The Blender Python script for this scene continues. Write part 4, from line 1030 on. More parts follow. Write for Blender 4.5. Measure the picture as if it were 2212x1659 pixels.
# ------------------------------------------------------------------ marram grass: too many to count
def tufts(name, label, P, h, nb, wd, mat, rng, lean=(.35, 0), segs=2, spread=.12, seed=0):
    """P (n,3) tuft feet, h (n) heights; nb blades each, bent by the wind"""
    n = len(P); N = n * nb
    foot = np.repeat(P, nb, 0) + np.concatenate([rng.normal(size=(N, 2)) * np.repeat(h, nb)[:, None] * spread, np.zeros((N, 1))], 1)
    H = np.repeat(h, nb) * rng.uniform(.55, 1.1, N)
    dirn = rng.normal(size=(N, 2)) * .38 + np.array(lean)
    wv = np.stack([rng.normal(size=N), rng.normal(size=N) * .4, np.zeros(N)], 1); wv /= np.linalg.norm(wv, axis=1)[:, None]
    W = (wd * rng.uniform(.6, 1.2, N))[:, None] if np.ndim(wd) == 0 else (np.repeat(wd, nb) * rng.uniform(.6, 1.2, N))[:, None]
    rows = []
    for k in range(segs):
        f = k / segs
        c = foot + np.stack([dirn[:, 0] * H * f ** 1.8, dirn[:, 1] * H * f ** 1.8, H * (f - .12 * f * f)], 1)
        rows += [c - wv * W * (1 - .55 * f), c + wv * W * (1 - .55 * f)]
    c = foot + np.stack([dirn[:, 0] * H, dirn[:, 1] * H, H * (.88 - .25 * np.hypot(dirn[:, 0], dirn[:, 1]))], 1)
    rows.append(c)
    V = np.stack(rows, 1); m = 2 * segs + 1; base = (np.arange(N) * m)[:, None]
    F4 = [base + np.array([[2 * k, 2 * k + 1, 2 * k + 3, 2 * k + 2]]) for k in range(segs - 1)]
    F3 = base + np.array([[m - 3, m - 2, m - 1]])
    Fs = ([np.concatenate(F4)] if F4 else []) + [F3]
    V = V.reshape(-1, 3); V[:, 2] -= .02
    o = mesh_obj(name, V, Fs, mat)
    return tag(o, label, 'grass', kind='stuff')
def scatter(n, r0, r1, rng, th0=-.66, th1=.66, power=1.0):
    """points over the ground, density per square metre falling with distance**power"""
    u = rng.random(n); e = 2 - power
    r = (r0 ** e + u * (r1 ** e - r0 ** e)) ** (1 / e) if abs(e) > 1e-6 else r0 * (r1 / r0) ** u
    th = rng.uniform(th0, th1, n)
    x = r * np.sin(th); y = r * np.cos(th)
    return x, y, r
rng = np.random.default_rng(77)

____

- **WHAT IS ASKED**: Repeat the data exactly. Leave nothing out.

- **EXPECTED ANSWER**:
The Blender Python script for this scene continues. Write part 4, from line 1030 on. More parts follow. Write for Blender 4.5. Measure the picture as if it were 2212x1659 pixels.
# ------------------------------------------------------------------ marram grass: too many to count
def tufts(name, label, P, h, nb, wd, mat, rng, lean=(.35, 0), segs=2, spread=.12, seed=0):
    """P (n,3) tuft feet, h (n) heights; nb blades each, bent by the wind"""
    n = len(P); N = n * nb
    foot = np.repeat(P, nb, 0) + np.concatenate([rng.normal(size=(N, 2)) * np.repeat(h, nb)[:, None] * spread, np.zeros((N, 1))], 1)
    H = np.repeat(h, nb) * rng.uniform(.55, 1.1, N)
    dirn = rng.normal(size=(N, 2)) * .38 + np.array(lean)
    wv = np.stack([rng.normal(size=N), rng.normal(size=N) * .4, np.zeros(N)], 1); wv /= np.linalg.norm(wv, axis=1)[:, None]
    W = (wd * rng.uniform(.6, 1.2, N))[:, None] if np.ndim(wd) == 0 else (np.repeat(wd, nb) * rng.uniform(.6, 1.2, N))[:, None]
    rows = []
    for k in range(segs):
        f = k / segs
        c = foot + np.stack([dirn[:, 0] * H * f ** 1.8, dirn[:, 1] * H * f ** 1.8, H * (f - .12 * f * f)], 1)
        rows += [c - wv * W * (1 - .55 * f), c + wv * W * (1 - .55 * f)]
    c = foot + np.stack([dirn[:, 0] * H, dirn[:, 1] * H, H * (.88 - .25 * np.hypot(dirn[:, 0], dirn[:, 1]))], 1)
    rows.append(c)
    V = np.stack(rows, 1); m = 2 * segs + 1; base = (np.arange(N) * m)[:, None]
    F4 = [base + np.array([[2 * k, 2 * k + 1, 2 * k + 3, 2 * k + 2]]) for k in range(segs - 1)]
    F3 = base + np.array([[m - 3, m - 2, m - 1]])
    Fs = ([np.concatenate(F4)] if F4 else []) + [F3]
    V = V.reshape(-1, 3); V[:, 2] -= .02
    o = mesh_obj(name, V, Fs, mat)
    return tag(o, label, 'grass', kind='stuff')
def scatter(n, r0, r1, rng, th0=-.66, th1=.66, power=1.0):
    """points over the ground, density per square metre falling with distance**power"""
    u = rng.random(n); e = 2 - power
    r = (r0 ** e + u * (r1 ** e - r0 ** e)) ** (1 / e) if abs(e) > 1e-6 else r0 * (r1 / r0) ** u
    th = rng.uniform(th0, th1, n)
    x = r * np.sin(th); y = r * np.cos(th)
    return x, y, r
rng = np.random.default_rng(77)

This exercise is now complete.